Par ailleurs, celle-ci n'a pas apporté d'éléments qui auraient permis de déterminer la hauteur du survol proscrit, la distance horizontale interdite aux abords de la parcelle, ou le type de drones concernés, soit des précisions nécessaires comme enseigné par la doctrine citée ci-dessus. Elle n'a pas non plus exposé quoi que ce soit en relation avec ses conclusions de mise à ban portant sur une interdiction de pénétrer ou de circuler dans ses propriétés. L'application de l'art. 255 let. b CPC ne permet pas de pallier ces insuffisances, le tribunal ne se livrant à aucune investigation de sa propre initiative (ATF 141 III 569 consid. 2.3.1).

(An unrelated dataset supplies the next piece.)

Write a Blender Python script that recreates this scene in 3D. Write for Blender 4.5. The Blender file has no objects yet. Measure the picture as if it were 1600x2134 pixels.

En définitive, au vu de ce qui précède, l'ordonnance attaquée sera confirmée.

5. L'appelante, qui succombe, supportera les frais de son appel (art. 106 al. 1 CPC), arrêtés à 1'000 fr. (art. 26, 35 RTFMC), compensés avec l'avance opérée, acquise à l'Etat de Genève (art. 111 al. 1 CPC).

* * * * *


PAR CES MOTIFS,
La Chambre civile :

A la forme :

Déclare recevable l'appel formé le 26 janvier 2024 par A______ contre l'ordonnance OTPI/42/2024 rendue le 9 janvier 2024 par le Tribunal de première instance dans la cause C/20828/2023–16 SP.

Au fond :

Confirme cette ordonnance.

Déboute A______ de toutes autres conclusions.

Sur les frais :

Arrête les frais d'appel à 1'000 fr., compensés avec l'avance opérée acquise à l'Etat de Genève, et les met à la charge de A______.

Siégeant :

Madame Pauline ERARD, présidente; Madame Sylvie DROIN, Madame Nathalie LANDRY-BARTHE, juges; Madame Mélanie DE RESENDE PEREIRA, greffière.

 

La présidente :

Pauline ERARD

 

La greffière :

Mélanie DE RESENDE PEREIRA

 

 

 

Indication des voies de recours :

 

Conformément aux art. 72 ss de la loi fédérale sur le Tribunal fédéral du 17 juin 2005 (LTF; RS 173.110), le présent arrêt peut être porté dans les trente jours qui suivent sa notification avec expédition complète (art. 100 al. 1 LTF) par-devant le Tribunal fédéral par la voie du recours en matière civile.

 

Le recours doit être adressé au Tribunal fédéral, 1000 Lausanne 14.

 

Valeur litigieuse des conclusions pécuniaires au sens de la LTF supérieure ou égale à 30'000 fr.